Data block start

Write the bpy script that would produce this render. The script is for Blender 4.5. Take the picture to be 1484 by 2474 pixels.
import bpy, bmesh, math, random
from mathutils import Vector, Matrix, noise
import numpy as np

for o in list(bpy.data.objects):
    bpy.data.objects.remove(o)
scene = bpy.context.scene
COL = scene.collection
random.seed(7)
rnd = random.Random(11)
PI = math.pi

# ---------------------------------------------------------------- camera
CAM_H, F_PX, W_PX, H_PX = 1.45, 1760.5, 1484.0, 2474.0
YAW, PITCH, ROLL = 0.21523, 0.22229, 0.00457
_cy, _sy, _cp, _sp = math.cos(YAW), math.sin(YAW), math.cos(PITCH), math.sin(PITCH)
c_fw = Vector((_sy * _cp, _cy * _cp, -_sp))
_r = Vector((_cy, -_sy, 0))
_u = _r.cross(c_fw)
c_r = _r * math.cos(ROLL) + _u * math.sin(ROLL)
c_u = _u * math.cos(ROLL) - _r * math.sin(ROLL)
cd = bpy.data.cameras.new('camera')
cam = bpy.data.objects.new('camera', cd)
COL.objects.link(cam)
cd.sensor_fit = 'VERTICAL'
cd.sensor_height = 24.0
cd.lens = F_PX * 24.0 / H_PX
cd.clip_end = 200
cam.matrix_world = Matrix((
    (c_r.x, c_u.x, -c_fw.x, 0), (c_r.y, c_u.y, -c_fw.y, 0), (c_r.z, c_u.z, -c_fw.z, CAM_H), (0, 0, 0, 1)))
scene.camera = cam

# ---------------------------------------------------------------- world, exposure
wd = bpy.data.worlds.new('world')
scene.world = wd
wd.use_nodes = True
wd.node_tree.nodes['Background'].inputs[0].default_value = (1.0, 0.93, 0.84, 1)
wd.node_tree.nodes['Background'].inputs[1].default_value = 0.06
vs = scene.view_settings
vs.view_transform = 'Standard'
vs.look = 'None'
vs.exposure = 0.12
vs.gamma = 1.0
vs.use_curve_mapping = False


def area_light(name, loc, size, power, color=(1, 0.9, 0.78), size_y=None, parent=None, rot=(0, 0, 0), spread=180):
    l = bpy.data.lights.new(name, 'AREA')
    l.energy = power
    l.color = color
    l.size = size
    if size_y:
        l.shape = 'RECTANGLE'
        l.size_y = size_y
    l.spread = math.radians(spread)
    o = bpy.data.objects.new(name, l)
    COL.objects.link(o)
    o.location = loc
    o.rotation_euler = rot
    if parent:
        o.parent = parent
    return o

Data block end

▶ **Problem requirements**
Print the listing above in its entirety, with every line exact.

▶ **Result of the exercise**
Write the bpy script that would produce this render. The script is for Blender 4.5. Take the picture to be 1484 by 2474 pixels.
import bpy, bmesh, math, random
from mathutils import Vector, Matrix, noise
import numpy as np

for o in list(bpy.data.objects):
    bpy.data.objects.remove(o)
scene = bpy.context.scene
COL = scene.collection
random.seed(7)
rnd = random.Random(11)
PI = math.pi

# ---------------------------------------------------------------- camera
CAM_H, F_PX, W_PX, H_PX = 1.45, 1760.5, 1484.0, 2474.0
YAW, PITCH, ROLL = 0.21523, 0.22229, 0.00457
_cy, _sy, _cp, _sp = math.cos(YAW), math.sin(YAW), math.cos(PITCH), math.sin(PITCH)
c_fw = Vector((_sy * _cp, _cy * _cp, -_sp))
_r = Vector((_cy, -_sy, 0))
_u = _r.cross(c_fw)
c_r = _r * math.cos(ROLL) + _u * math.sin(ROLL)
c_u = _u * math.cos(ROLL) - _r * math.sin(ROLL)
cd = bpy.data.cameras.new('camera')
cam = bpy.data.objects.new('camera', cd)
COL.objects.link(cam)
cd.sensor_fit = 'VERTICAL'
cd.sensor_height = 24.0
cd.lens = F_PX * 24.0 / H_PX
cd.clip_end = 200
cam.matrix_world = Matrix((
    (c_r.x, c_u.x, -c_fw.x, 0), (c_r.y, c_u.y, -c_fw.y, 0), (c_r.z, c_u.z, -c_fw.z, CAM_H), (0, 0, 0, 1)))
scene.camera = cam

# ---------------------------------------------------------------- world, exposure
wd = bpy.data.worlds.new('world')
scene.world = wd
wd.use_nodes = True
wd.node_tree.nodes['Background'].inputs[0].default_value = (1.0, 0.93, 0.84, 1)
wd.node_tree.nodes['Background'].inputs[1].default_value = 0.06
vs = scene.view_settings
vs.view_transform = 'Standard'
vs.look = 'None'
vs.exposure = 0.12
vs.gamma = 1.0
vs.use_curve_mapping = False


def area_light(name, loc, size, power, color=(1, 0.9, 0.78), size_y=None, parent=None, rot=(0, 0, 0), spread=180):
    l = bpy.data.lights.new(name, 'AREA')
    l.energy = power
    l.color = color
    l.size = size
    if size_y:
        l.shape = 'RECTANGLE'
        l.size_y = size_y
    l.spread = math.radians(spread)
    o = bpy.data.objects.new(name, l)
    COL.objects.link(o)
    o.location = loc
    o.rotation_euler = rot
    if parent:
        o.parent = parent
    return o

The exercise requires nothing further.